On Sat, Mar 14, 2015 at 10:59:26PM +0100, Lucas Nussbaum wrote:
> There has been some discussions about the focus moving to other areas of
> Free Software, distributions being solved problems, containers as a
> alternative/better way to ship software, etc.
> In five years, what should Debian's position and role be in the Free
> Software ecosystem?
> Are there other positions where we somehow risk ending up?
> What can we rely on to get to that ideal position/role?
> What are the main things we should worry about (including, but not
> limited to recent trends in the Free Software world)?

I think this is somewhat larger a topic than can fit in a single email,
or indeed thread. Perhaps a small book may be more appropriate, but I'll
try and give a selection of my thoughts below anyway :)

The landscape and concepts of software is changing (as it always has)
and we need to make sure our key characteristics remain true;
* A dedication to technical excellence
* We are a community distribution
* We integrate
* We care about software freedom
* We care about our users

By doing this, and via our social contract, we create trust. That
implied trust is something that has kept Debian going, and is possibly
an answer to various trends that are now happening.

One of the issues that has come up is around dockerisation, and cloud
deployments. However, this does draw parallels with the 1970s, where
everything is on a special mainframe, which you can't touch. If you're
lucky, you get a terminal which you can interact with. I think that if
Debian and the wider free software community somehow imploded and
disappeared, this could indeed be the future we're heading towards.
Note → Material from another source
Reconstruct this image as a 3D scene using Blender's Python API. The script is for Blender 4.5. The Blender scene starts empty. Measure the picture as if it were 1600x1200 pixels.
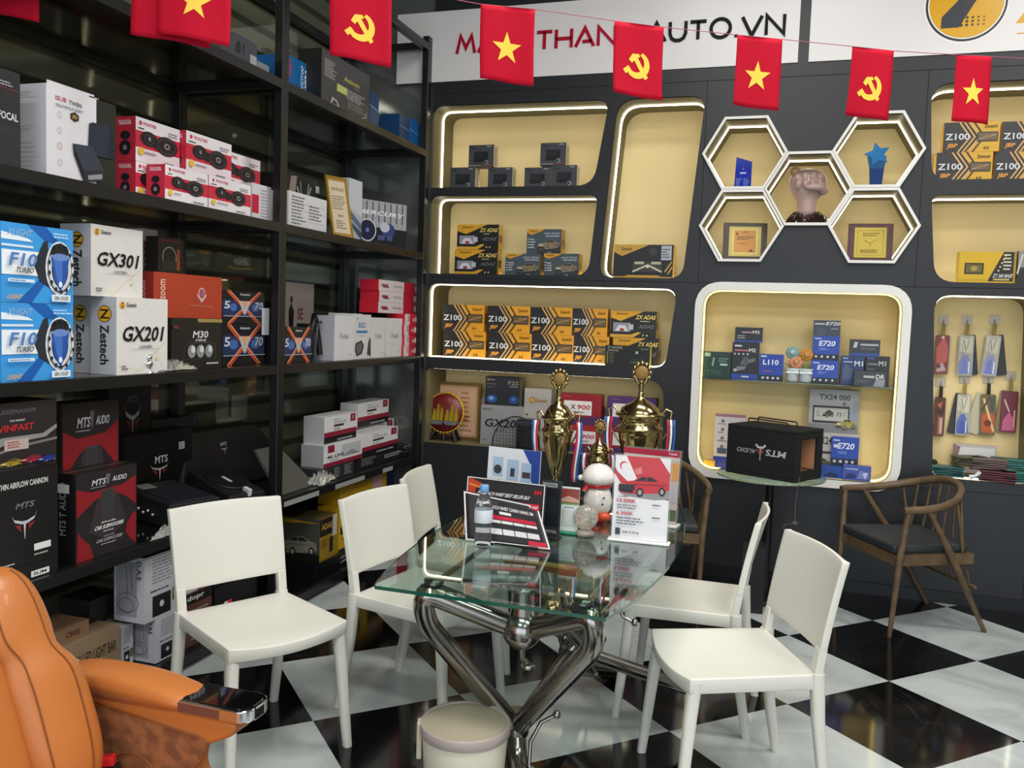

However, I'm an optimist at heart. Users still /like/ their own
software. The concept that you control your own system is important.
In my day job, we sell consultancy and development of free software. A
lot of the key plus points we put across becomes threatened by this
centralisation which is best summed up by 'vendor neutrality'.

If your cloud email provider decides to shut off your access, you get
very little recourse in getting your information back out again. If
Adobe decide tomorrow that Photoshop isn't what it's all been cracked up
to be, and shut down their service, you lose a key part of software
which you may have been relying on. If you store all your photos in the
cloud, and suddenly there's a huge price hike for doing so, then you
have to pay for face massive hassle to re-arrange hosting (assuming you
were good and saved backups. You did, didn't you?).

Linked to the above is a concern over privacy and security. Debian
provides a trust path for your software, so you can know what's on your
system, where it came from and what it does. There are, of course,
people who don't seem to mind what happens with their personal data, but
given the number of emails I keep getting advertising identity theft
protection, I expect that there is indeed a general concern.

These are still issues which are important to people in general, and is
something we can still provide a counter to.